Tal vez la implicación fundamental sea la que aparece al concluir el mito:

Así es, en efecto, querido Fedro. Pero mucho más excelente es ocuparse con seriedad de esas cosas, cuando alguien, haciendo uso de la dialéctica y buscando un alma adecuada, plante y siembre palabras con fundamento, capaces de ayudarse a sí mismas y a quienes las plantan, y que no son estériles, sino portadoras de simientes de las que surgen otras palabras que, en otros caracteres, son canales por donde se transmite, en todo tiempo, esa semilla inmortal, que da felicidad al que la posee en el grado más alto posible para el hombre (Fedro, 276e-277a).

Con la palabra como «semilla» concluye el comentario de Sócrates al mito de la escritura. La teoría de mejor comprender se diluye en un territorio mucho más extenso que la simple relación personal entre un lector y un texto. La palabra como semilla es posibilidad y esperanza. No hay, pues, texto realizado; lenguaje que sólo pueda ser lo que su escritura dice. A cada lado de la tenue frontera donde se levanta el frágil muro del texto, se encuentra la recepción del lector —el lector que recibe— y el autor que ha recibido a su vez, y que entrega.

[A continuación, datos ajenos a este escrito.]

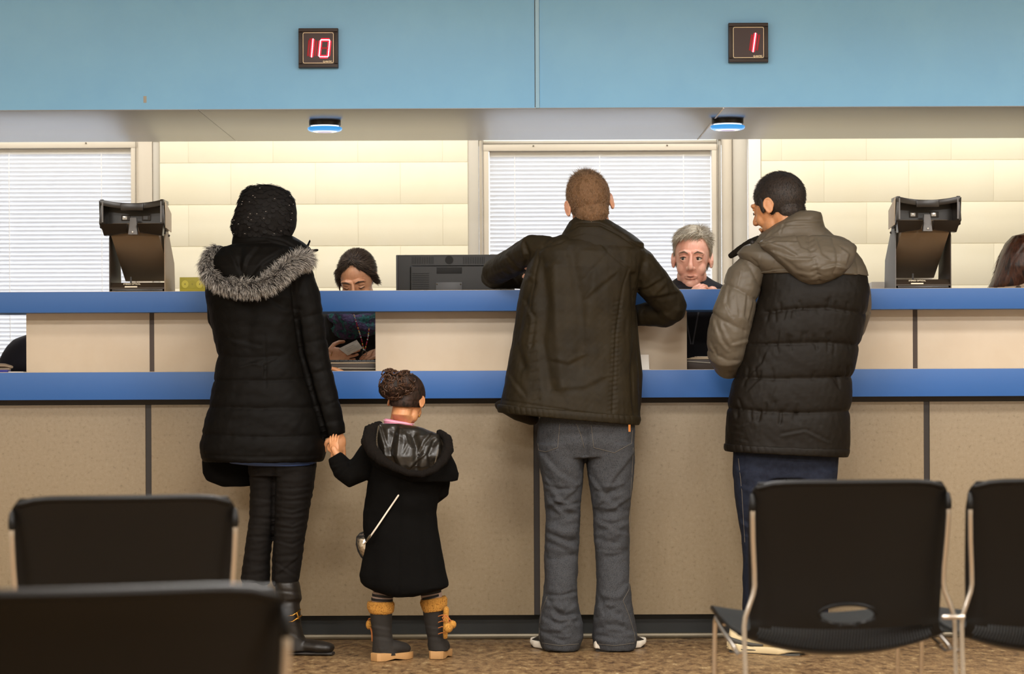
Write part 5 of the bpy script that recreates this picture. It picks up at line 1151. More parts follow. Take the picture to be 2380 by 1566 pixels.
hair_o = sculpt('hair', hc, M_hair4, cl2, .003, 2, cut=[(Mh @ Vector((0, .036, .065)), (Mh.to_3x3() @ Vector((0, 1, -.62)))), (Mh @ Vector((0, 0, -.02)), (Mh.to_3x3() @ Vector((0, .4, -1))))])
n_ = 5200; rs = np.random.RandomState(8)
def m4(q): return ((q[:, 1] < .030+.55*(q[:, 2]-.03)) & (q[:, 2] > .0+.5*q[:, 1]) & ~((q[:, 2] < .03) & (q[:, 1] > .03)))
W_, B_ = mesh_roots(hair_o, n_, 9); P_ = (W_-np.array(Mh.translation)) @ np.linalg.inv(np.array(Mh.to_3x3())).T
A3 = Mh.to_3x3(); sw = np.array((A3 @ Vector((1, .35, -.25))).normalized()); dn = np.array((A3 @ Vector((0, -.15, -1))).normalized()); t = np.clip((P_[:, 2]-.05)/.05, 0, 1)[:, None]
cb = np.array([lin('b8a890'), lin('d0c4b0'), lin('8a7a64'), lin('a39378'), lin('e0d8c8')])[rs.randint(0, 5, n_)]
strands('hair_strands', W_, B_*.16+sw*t*1.2*np.tanh((P_[:, 0:1]+.03)*60)+dn*(1-t)*1.3+rs.normal(size=P_.shape)*.12, .016+.022*t[:, 0]*rs.rand(n_)+.004*rs.rand(n_), .0008, M_strand, cl2, 3, curl=.15, grav=(0, 0, -.5), colors=np.stack([cb*.7, cb], 1), seed=3)
fr_ = [];
Pf = np.array([(x, .070-.25*abs(x), .098-.18*abs(x)) for x in np.linspace(.062, -.045, 260)]); Pf += rs.normal(size=Pf.shape)*.0035; Wf = to_world(Mh, Pf)
cb = np.array([lin('b8a98e'), lin('d8ccb8'), lin('95866c')])[rs.randint(0, 3, 260)]
strands('fringe', Wf, np.array((A3 @ Vector((1, .35, -.1))).normalized())[None]+rs.normal(size=Pf.shape)*.16, .034+.012*rs.rand(260), .0011, M_strand, cl2, 4, curl=.12, grav=tuple(np.array((0, -.1, -1.3))), colors=np.stack([cb*.8, cb], 1), seed=4)
M_navyt = mat('navy_sweatshirt', '15151d', .85)
tp = MB(); p.loft(tp, [(640, 1580, 1640, .05, .02), (652, 1562, 1658, .075, .02), (666, 1540, 1688, .10, .01), (685, 1515, 1706, .12), (720, 1505, 1715, .13), (800, 1515, 1710, .13), (960, 1520, 1700, .12)], 36)
p.tube(tp, [(1525, 700, 0, 30), (1500, 830, -.05, 26)]); p.tube(tp, [(1500, 830, -.05, 24), (1572, 745, -.19, 18)]); p.tube(tp, [(1692, 700, 0, 30), (1710, 800, -.06, 26)]); p.tube(tp, [(1710, 800, -.06, 24), (1680, 730, -.16, 18)])
sculpt('sweatshirt', tp, M_navyt, cl2, .006, 3, noise=[(.003, 24, 3)])
co3 = MB(); ce = p.v(1609, 652, 0)
co3.tube([(ce[0]+.066*math.cos(a), ce[1]+.062*math.sin(a), ce[2]-.01-.012*math.sin(a)*-1) for a in np.linspace(0, 2*PI, 25)[:-1]], [(.010, .014)]*24, 10, closed=True); co3.build('collar', M_blueshirt, cl2)
ly = MB(); ly.tube([p.v(1590, 700, -.135), p.v(1597, 755, -.140), p.v(1606, 800, -.140)], [(.0006, .0035)]*3, 6, up=(0, 1, 0)); ly.tube([p.v(1628, 700, -.135), p.v(1618, 755, -.140), p.v(1610, 800, -.140)], [(.0006, .0035)]*3, 6, up=(0, 1, 0)); ly.build('lanyard', mat('grey_lanyard', '4d4f58', .6), cl2)
stool(p.v(1612, 850, 0)[0], 10.55, 'dark drafting stool under the seated man clerk', .60)

# --- third clerk at the right edge
p = Px(10.7); cl3 = thing('person', 'seated clerk with loose reddish brown hair at the right edge', 'person', tuple(p.v(2395, 850, 0)*np.array([1, 1, 0])))
Mh = frame_mat(p.v(2406, 612, 0), yaw=-1.7, pitch=-.1, roll=0, sc=1.02)
hm = remesh_me(head_mb(Mh, neck=.17, neck_r=.05), .003, 2)
def ex(b): p.tube(b, [(2310, 700, 0, 24), (2290, 830, -.05, 20), (2340, 835, -.2, 15)]); p.tube(b, [(2480, 700, 0, 24), (2500, 830, -.05, 20), (2450, 835, -.2, 15)])
bc = remesh_me(seated_body(p, 2395, 690, .19, ex, .68), .009, 2); hA = remesh_me(hand_mb(p.v(2340, 835, -.2), (.6, -.8, 0), (0, 0, -1), .85, .4, 1), .004, 1); hB = remesh_me(hand_mb(p.v(2450, 835, -.2), (-.6, -.8, 0), (0, 0, -1), .85, .4, -1), .004, 1)
join_me('body', [hm, bc, hA, hB], M_skin3, cl3); face_parts(Mh, cl3, M_iris, M_browd, M_lipd)
M_hair5 = mat('reddish_brown_hair', '3a1f12', .42, col2=['54301d', '231209'], nscale=40, bump=.5, bscale=240, stretch=(1, 1, .3))
hc = MB(); p.loft(hc, [(541, 2378, 2412, .04, .0), (548, 2354, 2430, .075, .0), (566, 2336, 2446, .10, .0), (590, 2325, 2440, .11, .0), (620, 2317, 2425, .11, .0), (645, 2309, 2415, .10, .0), (664, 2300, 2410, .09, .0), (690, 2302, 2405, .07, .0)], 36)
sculpt('hair', hc, M_hair5, cl3, .0045, 2, [([(2360, 550), (2330, 600), (2312, 660)], 5, .005, 's'), ([(2385, 560), (2350, 610), (2335, 665)], 5, .005, 's')], [(.003, 40, 3, (1, 1, .4))])
n_ = 2600; rs = np.random.RandomState(2); rr_ = 545+rs.rand(n_)**.8*115; xl = np.interp(rr_, [541, 566, 590, 620, 645, 664], [2372, 2335, 2324, 2316, 2308, 2300]); th = rs.rand(n_)
P_ = np.array([p.v(a+t_*60, r_, .04-.09*math.sin(t_*1.5)) for a, r_, t_ in zip(xl, rr_, th)]); D_ = np.stack([-.35-.35*rs.rand(n_), -.1+rs.normal(size=n_)*.1, -1+rs.normal(size=n_)*.12], 1)
cb = np.array([lin('54301d'), lin('6e4128'), lin('2b170c'), lin('87573a')])[rs.randint(0, 4, n_)]
strands('hair_strands', P_, D_, .02+.03*rs.rand(n_), .0008, M_strand, cl3, 3, curl=.1, colors=np.stack([cb*.8, cb], 1), seed=6)
M_blouse = mat('patterned_beige_blouse', 'b49a80', .7, col2=['c7b199', '3a3028'], nscale=22, ndetail=2, ramp=(.45, .62))
tp = MB(); p.loft(tp, [(652, 2345, 2440, .07), (660, 2318, 2470, .095), (672, 2292, 2495, .11), (700, 2285, 2505, .12), (860, 2300, 2490, .12), (960, 2300, 2490, .12)], 36); p.tube(tp, [(2310, 700, 0, 28), (2290, 830, -.05, 24)]); p.tube(tp, [(2480, 700, 0, 28), (2500, 830, -.05, 24)])
sculpt('blouse', tp, M_blouse, cl3, .006, 3, [([(2290, 668), (2330, 660), (2380, 662)], 3, .004, 'v')])
stool(p.v(2395, 850, 0)[0], 10.7, 'dark drafting stool under the clerk at the right edge', .62)
for o_, k in ((cl1, 0), (cl2, 0), (cl3, 0)): pass
# ================================================================ number displays and lamps
M_dispf = mat('dark_brown_plastic', '2a1c18', .45); M_dispp = mat('smoked_red_panel', '30140f', .3); M_line = mat('cream_line', 'fff2d0', .5, emit='f0dcb0', estr=0.0)
M_led = mat('lit_red_led', 'ff5060', .4, emit='ff8590', estr=9.0); M_glow = mat('red_led_glow', 'a01525', .5, emit='e0102c', estr=1.6); M_glow2 = mat('dim_red_segment', '5a1418', .5, emit='a01020', estr=.6)
p = Px(9.85)
def display(label, xc, yc, w_px, digits, segs, dim):
    d = thing('number_display', label, 'display', tuple(p.v(xc, yc, -.03)), 'number displays on the blue header')
    c = p.v(xc, yc, 0); h = w_px*p.k/2; y0, y1 = c[1]-.034, c[1]
    fr = MB(); fr.b2((c[0]-h, y0+.008, c[2]-h), (c[0]+h, y1, c[2]+h)); fr.build('housing', M_dispf, d, bevel=.002)
    bz = MB(); hi = h*.80
    for (x0, z0, x1, z1) in ((-h, -h, h, -hi), (-h, hi, h, h), (-h, -hi, -hi, hi), (hi, -hi, h, hi)): bz.b2((c[0]+x0+.001, y0, c[2]+z0+.001), (c[0]+x1-.001, y0+.010, c[2]+z1-.001))
    bz.build('bezel', M_dispf, d, bevel=.002)
    MB().b2((c[0]-hi, y0+.005, c[2]-hi), (c[0]+hi, y0+.012, c[2]+hi)).build('face_panel', M_dispp, d)
    ol = MB(); q = h*.765; rr = .006; pts = []
    for cx_, cz_, a0 in ((q-rr, q-rr, 0), (-q+rr, q-rr, PI/2), (-q+rr, -q+rr, PI), (q-rr, -q+rr, 1.5*PI)):
        for k in range(5): a = a0+PI/2*k/4; pts.append((c[0]+cx_+rr*math.cos(a), y0+.0035, c[2]+cz_+rr*math.sin(a)))
    ol.tube(pts, .0013, 8, closed=True); ol.build('outline', M_line, d)
    def P2(x, y, dd): v = p.v(x, y, 0); return (v[0], y0+dd, v[2])
    g = MB(); 
    for a, b_ in segs: g.tube([P2(*a, .0046), P2(*b_, .0046)], [(.0010, .0068)]*2, 8, up=(0, 1, 0), round_=True)
    g.build('segment_glow', M_glow, d)  # red halo around the LED dots, put in as wider glowing strips
    g = MB()
    for a, b_ in dim: g.tube([P2(*a, .0048), P2(*b_, .0048)], [(.0011, .0038)]*2, 8, up=(0, 1, 0), round_=True)
    if dim: g.build('dim_segments', M_glow2, d)
    dots = MB()
    for a, b_ in segs:
        n = max(2, int(round(math.hypot(b_[0]-a[0], b_[1]-a[1])/3.3)))
        for k in range(n+1): t = k/n; v = P2(a[0]*(1-t)+b_[0]*t, a[1]*(1-t)+b_[1]*t, .003); dots.ell(v, .0024, nu=10, nv=6)
    dots.build('led_dots', M_led, d, kind='stuff')
    lg = p.v(xc+w_px*.235, yc+w_px*.345, 0); t_ = text_mb('Q-MATIC', .0085, (lg[0], y0+.0035, lg[2]), bold=.0003); t_.build('lettering', M_line, d, smooth=False)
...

Pero si, en el moderno textualismo, es el texto el único y esencial objeto de la experiencia, la tarea hermenéutica no acaba en el juego de su interpretación. El texto como semilla inmortal implica una serie de compromisos que nos llevan a preguntar, más allá del texto, por la historia de su constitución y, más acá del texto, por la estructura de una memoria que es consciencia, diálogo y, en consecuencia, una cierta forma de solidaridad. Al preguntar al texto, la memoria que se levanta como fruto de una biografía se pregunta también a sí misma. Pero en este punto, la vieja historia del «mejor comprender» alcanza una inevitable perspectiva ética en cuyo desarrollo no puedo ahora entrar.